> [DIRECTIONS]
Copy the listing below in full and skip every picture.

> [DATA BLOCK]
***

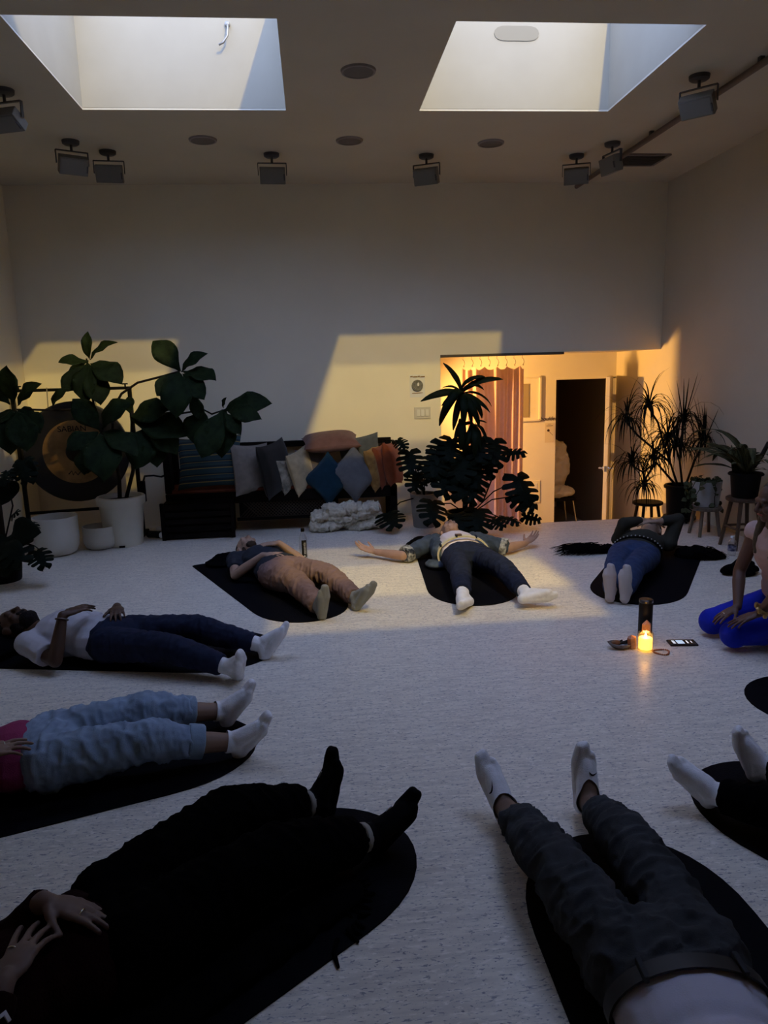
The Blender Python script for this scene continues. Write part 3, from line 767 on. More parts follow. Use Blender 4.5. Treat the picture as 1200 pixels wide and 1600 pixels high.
# P2: back centre, arms spread
yoga_mat((1.021, 4.454, 0.000)[:2], (.06, 1), 'black yoga mat under the person with outspread arms, back centre')
r, J, F = person('person in open denim shirt, white tee and jeans lying on their back, arms outspread', dict(
    hipR=(1.005, 5.26, .11), hipL=(1.185, 5.28, .11), shR=(.895, 5.77, .105), shL=(1.30, 5.79, .105), head=(1.12, 6.06, .13), hup=(.05, .97, .10), face=(-.04, -.28, .95),
    elR=(.655, 5.615, .06), wrR=(.455, 5.80, .055), hdR=(-.85, .30, .25), hnR=(-.1, -.3, .95), htR=(.25, .9, .3),
    elL=(1.53, 5.70, .06), wrL=(1.715, 5.84, .055), hdL=(.75, .60, .25), hnL=(-.1, -.2, .95), htL=(-.5, .8, .3),
    knR=(.96, 4.83, .14), anR=(.90, 4.45, .075), ftR=(-.45, -.85, .18), knL=(1.26, 4.83, .14), anL=(1.305, 4.405, .075), ftL=(.98, -.03, .10)),
    skin_mat('warm_skin', (0.48, 0.28, 0.19)), 1.03, voxel=.0055, base=(1.09, 5.25, 0), trousers=DENIM, sockm=SOCKW, top=mat('white_tee', (0.66, 0.58, 0.62), 0.9, 0.1, bump=.15, bscale=300), sleeve=.3, hem=0, loose=1.0, pant_wr=.008, leg_end=.06)
belt('belt', r, F, mat('cream_belt', (0.66, 0.60, 0.46), 0.6, .3, var=.08, vscale=30), w=.048, rx=.186, ry=.129, t=.013)
m_ = MB()
for a in (60, 105, 150): 
    p = F['hc']+F['R'] @ V((.202*math.cos(math.radians(a)), .150*math.sin(math.radians(a)), .128)); m_.box(p, (.012, .02, .05), F['R'])
o = build('belt_loop', m_, DENIM, kid(r, 'belt')); o['kind'] = 'stuff'
build('buckle', MB().box(F['hc']+F['R'] @ V((-.035, .150, .128)), (.05, .012, .042), F['R']), mat('brown_leather', (0.10, 0.05, 0.03), .5, .4), kid(r, 'belt'), bevel=.004)
DSH = mat('faded_denim_shirt', (0.060, 0.078, 0.105), 0.88, 0.12, var=.2, vscale=18, bump=.2, bscale=300)
def osh(m):
    for s, q in (('R', -1), ('L', 1)):
        sh, el = J['sh'+s], J['el'+s]; la = F['lat']*q
        m.cap(sh, sh.lerp(el, .82), .070, .062, 14); m.ell(sh, .076)
        for tt in (.04, .2, .4, .6):
            c = F['hc']+F['up']*(F['T']*(1.0-tt))+la*(.150+.05*tt)+V((0, 0, .005-.02*tt)); m.ell(c, .055, .085-.02*tt, .10, F['R'])
        m.ell(F['hc']+F['up']*.15+la*.20-V((0, 0, .075)), .10, .028, .11, F['R'])
    m.cap(J['shL']-UP*.05, J['shR']-UP*.05, .045)
blob('overshirt', r, DSH, osh, .007, 3, .009, 14, seed=9)
PRINT = mat('patterned_lining', (0.60, 0.58, 0.50), 0.9, .1, col2=(0.03, 0.035, 0.045), vscale=34)
for s in 'RL':
    sh, el = J['sh'+s], J['el'+s]
    def cf(m, sh=sh, el=el): m.cyl(sh.lerp(el, .74), sh.lerp(el, .96), .072, .070, 16)
    blob('sleeve_cuff', kid(r, 'overshirt'), PRINT, cf, .006, 2, .005, 22)
def hs(m):
    P, R = head(m, J['head'], J['hup'], J['face'], 1.03, 'none'); m.ell(P(0, -.026, .036), .083, .09, .093, R, 18, 12); m.ell(P(0, .0, .145), .034, .034, .032, R); m.ell(P(0, -.005, .115), .022, .022, .03, R)
blob('hair', r, mat('sandy_bun_hair', (0.22, 0.12, 0.05), 0.8, .2, bump=.6, bscale=120), hs, .006, 2, .003, 40)

# P3: back right, feet towards the candle
yoga_mat((1.949, 4.324, 0.000)[:2], (.55, .835), 'black yoga mat under the person in blue jeans, back right', L=1.72)
l3 = V((.835, -.55, 0))
r, J, F = person('person in olive top and blue jeans lying with sock soles facing us', dict(
    hipR=(2.235, 5.11, .11), hipL=(2.385, 5.01, .11), shR=(2.43, 5.60, .11), shL=(2.745, 5.40, .11), head=(2.76, 5.75, .135), hup=(.55, .83, .12), face=(-.06, -.1, 1),
    elR=(2.40, 5.46, .27), wrR=(2.575, 5.52, .275), hdR=(.9, -.25, -.15), hnR=(-.1, -.1, -1), htR=(.3, .9, .1),
    elL=(2.83, 5.43, .29), wrL=(2.68, 5.42, .285), hdL=(-.9, .35, -.1), hnL=(0, -.1, -1), htL=(.5, .8, .1),
    knR=(2.03, 4.73, .14), anR=(1.862, 4.405, .075), ftR=(-.02, .06, 1), knL=(2.13, 4.66, .14), anL=(1.945, 4.360, .075), ftL=(.02, .05, 1)),
    skin_mat('olive_skin', (0.36, 0.24, 0.17)), 1.0, base=(2.3, 5.1, 0), trousers=mat('mid_blue_denim', (0.032, 0.050, 0.11), 0.85, 0.12, var=.15, vscale=20, bump=.2, bscale=300), sockm=mat('cream_sock', (0.56, 0.49, 0.45), 0.92, .1, bump=.2, bscale=300), top=mat('olive_grey_knit', (0.040, 0.038, 0.029), 0.92, .1, bump=.3, bscale=200), sleeve=1.9, hem=.03, loose=1.02, leg_end=.02, sleeve_r=.06)
belt('belt', r, F, BLACKCLOTH, w=.045)
m_ = MB()
for i in range(16):
    a = math.radians(20+i*9.3); p = F['hc']+F['R'] @ V((.186*math.cos(a), .126*math.sin(a), .142)); m_.ell(p, .006, n=6, m=4)
o = build('belt_stud', m_, mat('pale_stud', (0.6, 0.58, 0.55), .4, .5), kid(r, 'belt')); o['kind'] = 'stuff'
def hs(m):
    P, R = head(m, J['head'], J['hup'], J['face'], 1.0, 'none'); m.ell(P(0, -.022, .036), .084, .094, .094, R, 18, 12); m.cap(P(0, -.05, .05), P(-.02, -.06, .16), .07, .04)
blob('hair', r, mat('dark_brown_hair', (0.03, 0.018, 0.012), 0.8, .2, bump=.6, bscale=120), hs, .007, 2, .004, 40)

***

> [RESULT]
The Blender Python script for this scene continues. Write part 3, from line 767 on. More parts follow. Use Blender 4.5. Treat the picture as 1200 pixels wide and 1600 pixels high.
# P2: back centre, arms spread
yoga_mat((1.021, 4.454, 0.000)[:2], (.06, 1), 'black yoga mat under the person with outspread arms, back centre')
r, J, F = person('person in open denim shirt, white tee and jeans lying on their back, arms outspread', dict(
    hipR=(1.005, 5.26, .11), hipL=(1.185, 5.28, .11), shR=(.895, 5.77, .105), shL=(1.30, 5.79, .105), head=(1.12, 6.06, .13), hup=(.05, .97, .10), face=(-.04, -.28, .95),
    elR=(.655, 5.615, .06), wrR=(.455, 5.80, .055), hdR=(-.85, .30, .25), hnR=(-.1, -.3, .95), htR=(.25, .9, .3),
    elL=(1.53, 5.70, .06), wrL=(1.715, 5.84, .055), hdL=(.75, .60, .25), hnL=(-.1, -.2, .95), htL=(-.5, .8, .3),
    knR=(.96, 4.83, .14), anR=(.90, 4.45, .075), ftR=(-.45, -.85, .18), knL=(1.26, 4.83, .14), anL=(1.305, 4.405, .075), ftL=(.98, -.03, .10)),
    skin_mat('warm_skin', (0.48, 0.28, 0.19)), 1.03, voxel=.0055, base=(1.09, 5.25, 0), trousers=DENIM, sockm=SOCKW, top=mat('white_tee', (0.66, 0.58, 0.62), 0.9, 0.1, bump=.15, bscale=300), sleeve=.3, hem=0, loose=1.0, pant_wr=.008, leg_end=.06)
belt('belt', r, F, mat('cream_belt', (0.66, 0.60, 0.46), 0.6, .3, var=.08, vscale=30), w=.048, rx=.186, ry=.129, t=.013)
m_ = MB()
for a in (60, 105, 150): 
    p = F['hc']+F['R'] @ V((.202*math.cos(math.radians(a)), .150*math.sin(math.radians(a)), .128)); m_.box(p, (.012, .02, .05), F['R'])
o = build('belt_loop', m_, DENIM, kid(r, 'belt')); o['kind'] = 'stuff'
build('buckle', MB().box(F['hc']+F['R'] @ V((-.035, .150, .128)), (.05, .012, .042), F['R']), mat('brown_leather', (0.10, 0.05, 0.03), .5, .4), kid(r, 'belt'), bevel=.004)
DSH = mat('faded_denim_shirt', (0.060, 0.078, 0.105), 0.88, 0.12, var=.2, vscale=18, bump=.2, bscale=300)
def osh(m):
    for s, q in (('R', -1), ('L', 1)):
        sh, el = J['sh'+s], J['el'+s]; la = F['lat']*q
        m.cap(sh, sh.lerp(el, .82), .070, .062, 14); m.ell(sh, .076)
        for tt in (.04, .2, .4, .6):
            c = F['hc']+F['up']*(F['T']*(1.0-tt))+la*(.150+.05*tt)+V((0, 0, .005-.02*tt)); m.ell(c, .055, .085-.02*tt, .10, F['R'])
        m.ell(F['hc']+F['up']*.15+la*.20-V((0, 0, .075)), .10, .028, .11, F['R'])
    m.cap(J['shL']-UP*.05, J['shR']-UP*.05, .045)
blob('overshirt', r, DSH, osh, .007, 3, .009, 14, seed=9)
PRINT = mat('patterned_lining', (0.60, 0.58, 0.50), 0.9, .1, col2=(0.03, 0.035, 0.045), vscale=34)
for s in 'RL':
    sh, el = J['sh'+s], J['el'+s]
    def cf(m, sh=sh, el=el): m.cyl(sh.lerp(el, .74), sh.lerp(el, .96), .072, .070, 16)
    blob('sleeve_cuff', kid(r, 'overshirt'), PRINT, cf, .006, 2, .005, 22)
def hs(m):
    P, R = head(m, J['head'], J['hup'], J['face'], 1.03, 'none'); m.ell(P(0, -.026, .036), .083, .09, .093, R, 18, 12); m.ell(P(0, .0, .145), .034, .034, .032, R); m.ell(P(0, -.005, .115), .022, .022, .03, R)
blob('hair', r, mat('sandy_bun_hair', (0.22, 0.12, 0.05), 0.8, .2, bump=.6, bscale=120), hs, .006, 2, .003, 40)

# P3: back right, feet towards the candle
yoga_mat((1.949, 4.324, 0.000)[:2], (.55, .835), 'black yoga mat under the person in blue jeans, back right', L=1.72)
l3 = V((.835, -.55, 0))
r, J, F = person('person in olive top and blue jeans lying with sock soles facing us', dict(
    hipR=(2.235, 5.11, .11), hipL=(2.385, 5.01, .11), shR=(2.43, 5.60, .11), shL=(2.745, 5.40, .11), head=(2.76, 5.75, .135), hup=(.55, .83, .12), face=(-.06, -.1, 1),
    elR=(2.40, 5.46, .27), wrR=(2.575, 5.52, .275), hdR=(.9, -.25, -.15), hnR=(-.1, -.1, -1), htR=(.3, .9, .1),
    elL=(2.83, 5.43, .29), wrL=(2.68, 5.42, .285), hdL=(-.9, .35, -.1), hnL=(0, -.1, -1), htL=(.5, .8, .1),
    knR=(2.03, 4.73, .14), anR=(1.862, 4.405, .075), ftR=(-.02, .06, 1), knL=(2.13, 4.66, .14), anL=(1.945, 4.360, .075), ftL=(.02, .05, 1)),
    skin_mat('olive_skin', (0.36, 0.24, 0.17)), 1.0, base=(2.3, 5.1, 0), trousers=mat('mid_blue_denim', (0.032, 0.050, 0.11), 0.85, 0.12, var=.15, vscale=20, bump=.2, bscale=300), sockm=mat('cream_sock', (0.56, 0.49, 0.45), 0.92, .1, bump=.2, bscale=300), top=mat('olive_grey_knit', (0.040, 0.038, 0.029), 0.92, .1, bump=.3, bscale=200), sleeve=1.9, hem=.03, loose=1.02, leg_end=.02, sleeve_r=.06)
belt('belt', r, F, BLACKCLOTH, w=.045)
m_ = MB()
for i in range(16):
    a = math.radians(20+i*9.3); p = F['hc']+F['R'] @ V((.186*math.cos(a), .126*math.sin(a), .142)); m_.ell(p, .006, n=6, m=4)
o = build('belt_stud', m_, mat('pale_stud', (0.6, 0.58, 0.55), .4, .5), kid(r, 'belt')); o['kind'] = 'stuff'
def hs(m):
    P, R = head(m, J['head'], J['hup'], J['face'], 1.0, 'none'); m.ell(P(0, -.022, .036), .084, .094, .094, R, 18, 12); m.cap(P(0, -.05, .05), P(-.02, -.06, .16), .07, .04)
blob('hair', r, mat('dark_brown_hair', (0.03, 0.018, 0.012), 0.8, .2, bump=.6, bscale=120), hs, .007, 2, .004, 40)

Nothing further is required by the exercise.